Title Page to Views of the Public Buildings in the City of New York (with The Rotunda, City Hall Park)
Not on view
A.J. Davis here depicts the Rotunda in City Hall Park. From 1818 to 1870 this stood near the corner of Chambers and Cross (now Center) Streets in New York, facing the park. The brick structure was erected to house John Vanderlyn's "Panoramic View of the Palace and Gardens of Versailles" (MMA 52.184). Modeled on the Pantheon in Rome, the building measured 56 feet in diameter, had a central skylight, and was financed by donations from John Jacob Astor and others. The city leased the site to Vanderlyn for "a peppercorn a year" from March 1817 for nine years, then extended his lease through 1829.
When the building opened in 1818, Vanderlyn's painting was unfinished, so other panoramas were shown, including a "View of the City of Paris," by [Henry Aston?] Barker (October 1818), and "The Attack of the Allied Forces on Paris" (January 1819). Vanderlyn's work debuted in May 1820 but, when ticket sales failed to cover his financial outlay, it toured intermittently. Other panoramas brought in at such times included views of Athens (July 1825), Geneva (April 1829), and Mexico (March 1828), the latter painted by William Bullock and John and Robert Burford.
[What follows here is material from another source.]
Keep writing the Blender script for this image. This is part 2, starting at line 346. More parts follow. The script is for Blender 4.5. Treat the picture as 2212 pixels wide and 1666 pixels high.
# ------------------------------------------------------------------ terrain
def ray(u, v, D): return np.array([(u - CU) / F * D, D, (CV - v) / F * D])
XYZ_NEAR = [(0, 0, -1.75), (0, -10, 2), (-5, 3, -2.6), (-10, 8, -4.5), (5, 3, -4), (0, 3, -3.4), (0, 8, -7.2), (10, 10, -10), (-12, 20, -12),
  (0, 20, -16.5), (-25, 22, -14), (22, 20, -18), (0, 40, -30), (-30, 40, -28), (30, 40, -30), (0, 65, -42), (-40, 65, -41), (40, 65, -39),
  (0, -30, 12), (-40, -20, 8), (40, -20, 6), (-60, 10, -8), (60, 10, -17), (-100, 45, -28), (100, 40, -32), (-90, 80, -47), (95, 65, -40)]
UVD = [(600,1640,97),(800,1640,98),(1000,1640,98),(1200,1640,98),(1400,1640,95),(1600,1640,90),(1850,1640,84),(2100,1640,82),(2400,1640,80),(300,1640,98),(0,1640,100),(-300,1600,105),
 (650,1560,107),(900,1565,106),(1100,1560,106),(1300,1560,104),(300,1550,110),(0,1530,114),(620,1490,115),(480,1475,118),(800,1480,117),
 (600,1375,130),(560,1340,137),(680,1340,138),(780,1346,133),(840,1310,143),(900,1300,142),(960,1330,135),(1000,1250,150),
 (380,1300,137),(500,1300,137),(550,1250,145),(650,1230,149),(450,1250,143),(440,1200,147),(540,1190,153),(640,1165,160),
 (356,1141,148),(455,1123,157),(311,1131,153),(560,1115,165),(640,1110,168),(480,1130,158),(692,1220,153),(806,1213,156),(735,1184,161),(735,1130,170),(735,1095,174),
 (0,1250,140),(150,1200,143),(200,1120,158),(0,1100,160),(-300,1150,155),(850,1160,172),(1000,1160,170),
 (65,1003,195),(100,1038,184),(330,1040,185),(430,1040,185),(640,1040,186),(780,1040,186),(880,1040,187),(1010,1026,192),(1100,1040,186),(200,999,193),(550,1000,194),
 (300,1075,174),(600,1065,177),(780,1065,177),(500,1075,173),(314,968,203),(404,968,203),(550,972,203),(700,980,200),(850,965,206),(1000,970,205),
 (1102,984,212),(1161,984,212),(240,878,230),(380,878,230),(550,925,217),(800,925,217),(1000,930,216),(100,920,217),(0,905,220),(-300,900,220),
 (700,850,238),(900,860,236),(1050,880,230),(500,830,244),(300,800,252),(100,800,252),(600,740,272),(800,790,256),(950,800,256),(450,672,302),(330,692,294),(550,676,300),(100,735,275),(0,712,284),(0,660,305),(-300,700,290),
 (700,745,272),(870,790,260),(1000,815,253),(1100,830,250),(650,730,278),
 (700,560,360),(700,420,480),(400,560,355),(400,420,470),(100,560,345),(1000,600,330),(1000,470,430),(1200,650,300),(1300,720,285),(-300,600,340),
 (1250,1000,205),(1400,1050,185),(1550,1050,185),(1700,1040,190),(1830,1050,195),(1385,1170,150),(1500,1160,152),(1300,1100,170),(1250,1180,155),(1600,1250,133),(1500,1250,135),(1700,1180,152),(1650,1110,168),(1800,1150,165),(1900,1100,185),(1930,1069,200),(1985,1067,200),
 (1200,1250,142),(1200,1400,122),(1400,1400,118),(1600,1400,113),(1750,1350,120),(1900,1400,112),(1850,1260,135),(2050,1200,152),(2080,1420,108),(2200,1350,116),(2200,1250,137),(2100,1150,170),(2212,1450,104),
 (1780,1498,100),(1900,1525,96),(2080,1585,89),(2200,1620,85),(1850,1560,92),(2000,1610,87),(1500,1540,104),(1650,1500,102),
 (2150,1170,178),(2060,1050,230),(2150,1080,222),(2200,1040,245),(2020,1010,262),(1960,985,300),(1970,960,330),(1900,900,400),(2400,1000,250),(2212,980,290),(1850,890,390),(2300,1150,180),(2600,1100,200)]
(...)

After Vanderlyn's departure, the city continued the pattern by showing a panorama of Lima (November 1829) and Frederick Catherwood's panorama of the Eternal City (Rome) (July 1840). In 1845 they granted the space rent free to the New-York Gallery of the Fine Arts to display their collection of paintings; built around a core assembled by Lumen Reed these went to the New York Historical Society in 1848. At other times, the Rotunda served the city as a criminal court (October 1829), a court of sessions (March-May 1830), a marine court (January 1831), a "Sessions Hall" for city government (January 1831), a naturalization office (1834), and a post office (1837). In August 1848, the interior was refitted for city offices and, in 1870, the building demolished. Today, the site is marked by a bronze plaque.